City Attorney Charles Parkin had placed an item on the July 12 agenda requesting further direction from the council on the proposed ordinance that the council had ordered his office to draft in January. Further direction was needed because the ordinance would be applicable to city employees, and IAM had not yet completed its meet and confer process on potential impacts to its members.

 

Parkin also requested more input because of variances between the ordinance and the state’s new minimum wage law, including the city’s more expeditious timeline (see chart).

Vice Mayor and 2nd District Councilmember Suja Lowenthal kicked off the discussion with a four-part motion to address these concerns, including removing city employees from the ordinance to “allow the city and its employees to negotiate MOUs [memoranda of understanding] outside of the ordinance.”

 

Lowenthal also proposed maintaining the existing schedule for implementation of a higher minimum wage as originally approved by the council, aligning the city’s minimum wage with the state’s after it reaches $15 an hour, and amending the ordinance to make a learners’ exemption consistent with existing labor code.

 

Her proposal was met with dismay by a representative for IAM, Richard Suarez, shortly thereafter. “I don’t know how you circle this.

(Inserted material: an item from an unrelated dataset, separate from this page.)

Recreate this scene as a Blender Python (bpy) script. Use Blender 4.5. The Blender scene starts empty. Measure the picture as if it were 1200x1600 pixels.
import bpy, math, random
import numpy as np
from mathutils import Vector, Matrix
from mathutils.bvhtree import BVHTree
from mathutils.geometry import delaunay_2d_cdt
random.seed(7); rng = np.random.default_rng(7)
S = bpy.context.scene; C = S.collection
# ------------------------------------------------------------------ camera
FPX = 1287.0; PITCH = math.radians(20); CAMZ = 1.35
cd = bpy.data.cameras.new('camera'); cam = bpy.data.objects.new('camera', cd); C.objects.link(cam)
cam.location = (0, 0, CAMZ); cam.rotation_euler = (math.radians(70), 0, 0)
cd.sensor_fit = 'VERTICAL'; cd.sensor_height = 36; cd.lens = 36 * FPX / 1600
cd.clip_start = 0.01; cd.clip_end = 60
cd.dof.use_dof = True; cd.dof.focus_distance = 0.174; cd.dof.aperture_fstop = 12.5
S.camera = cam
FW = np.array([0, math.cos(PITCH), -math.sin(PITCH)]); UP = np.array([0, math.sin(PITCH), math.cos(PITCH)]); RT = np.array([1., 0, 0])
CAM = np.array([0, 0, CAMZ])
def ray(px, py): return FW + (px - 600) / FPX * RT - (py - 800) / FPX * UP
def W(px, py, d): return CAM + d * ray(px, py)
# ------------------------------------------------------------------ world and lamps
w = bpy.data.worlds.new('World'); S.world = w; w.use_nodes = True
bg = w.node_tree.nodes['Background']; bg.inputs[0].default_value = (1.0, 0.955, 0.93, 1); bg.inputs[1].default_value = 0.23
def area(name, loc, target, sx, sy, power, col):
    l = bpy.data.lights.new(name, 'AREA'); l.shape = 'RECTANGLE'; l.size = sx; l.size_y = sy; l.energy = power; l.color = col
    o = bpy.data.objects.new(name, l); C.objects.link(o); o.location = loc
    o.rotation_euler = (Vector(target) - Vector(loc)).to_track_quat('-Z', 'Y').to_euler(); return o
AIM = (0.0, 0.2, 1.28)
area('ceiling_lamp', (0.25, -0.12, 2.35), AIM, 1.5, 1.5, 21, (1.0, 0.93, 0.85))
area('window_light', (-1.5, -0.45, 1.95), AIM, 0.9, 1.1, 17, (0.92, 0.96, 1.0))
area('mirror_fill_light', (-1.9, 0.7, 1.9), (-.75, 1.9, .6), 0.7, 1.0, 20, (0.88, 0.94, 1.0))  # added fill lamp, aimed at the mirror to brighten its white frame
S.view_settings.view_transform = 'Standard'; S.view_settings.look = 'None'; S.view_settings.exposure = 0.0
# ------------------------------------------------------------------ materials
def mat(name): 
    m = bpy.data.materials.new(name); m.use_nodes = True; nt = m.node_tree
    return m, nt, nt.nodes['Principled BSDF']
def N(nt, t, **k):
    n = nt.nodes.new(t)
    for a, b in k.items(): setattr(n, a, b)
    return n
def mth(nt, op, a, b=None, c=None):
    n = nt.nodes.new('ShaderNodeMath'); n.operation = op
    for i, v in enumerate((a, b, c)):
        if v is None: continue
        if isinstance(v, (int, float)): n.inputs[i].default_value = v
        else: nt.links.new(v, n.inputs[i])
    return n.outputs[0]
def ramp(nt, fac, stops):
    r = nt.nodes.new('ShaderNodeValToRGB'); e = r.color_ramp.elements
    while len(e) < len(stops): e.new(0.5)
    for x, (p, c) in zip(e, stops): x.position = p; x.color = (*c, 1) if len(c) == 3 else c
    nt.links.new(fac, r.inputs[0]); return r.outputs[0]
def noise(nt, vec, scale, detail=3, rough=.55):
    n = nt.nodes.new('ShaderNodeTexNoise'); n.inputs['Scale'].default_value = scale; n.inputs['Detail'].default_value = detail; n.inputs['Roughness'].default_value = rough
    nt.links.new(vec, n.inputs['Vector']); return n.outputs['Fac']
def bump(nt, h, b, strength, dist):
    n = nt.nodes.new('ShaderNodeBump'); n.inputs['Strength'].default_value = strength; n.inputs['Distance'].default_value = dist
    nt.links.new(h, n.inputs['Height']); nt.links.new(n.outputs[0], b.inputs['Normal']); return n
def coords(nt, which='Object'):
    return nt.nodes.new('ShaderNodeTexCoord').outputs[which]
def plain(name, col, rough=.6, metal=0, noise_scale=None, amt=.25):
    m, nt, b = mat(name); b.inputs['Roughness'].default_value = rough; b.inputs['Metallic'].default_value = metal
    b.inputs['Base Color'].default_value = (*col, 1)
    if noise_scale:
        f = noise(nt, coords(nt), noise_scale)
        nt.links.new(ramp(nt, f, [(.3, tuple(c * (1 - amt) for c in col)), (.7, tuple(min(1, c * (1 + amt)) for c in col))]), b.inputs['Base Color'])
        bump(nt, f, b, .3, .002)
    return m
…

You purport that every other employer in the city must pay a Long Beach minimum wage, but you exclude yourselves from paying that minimum wage,” he said. “We’re speaking about the folks that I represent here in Long Beach, who is the only unit really that is affected by this. . . . And to exclude people in this manner is just simply wrong.”

 

Suarez indicated that the city manager has suggested Suarez or IAM would bring litigation against the city if IAM employees were included in the ordinance, and he called this notion “preposterous.” He suggested tabling discussion of the ordinance for 30 days to allow IAM and the city to meet and confer. “After we waited from January to now to get the ordinance – we waited seven months – we seem to be in a real hurry to pass something this evening that in reality does not go into effect until January of next year,” he noted.

 

Lowenthal rescinded her proposal and instead made a motion, as Suarez requested, to delay drafting the ordinance for 30 days until the IAM meet and confer process is completed. The motion passed unanimously.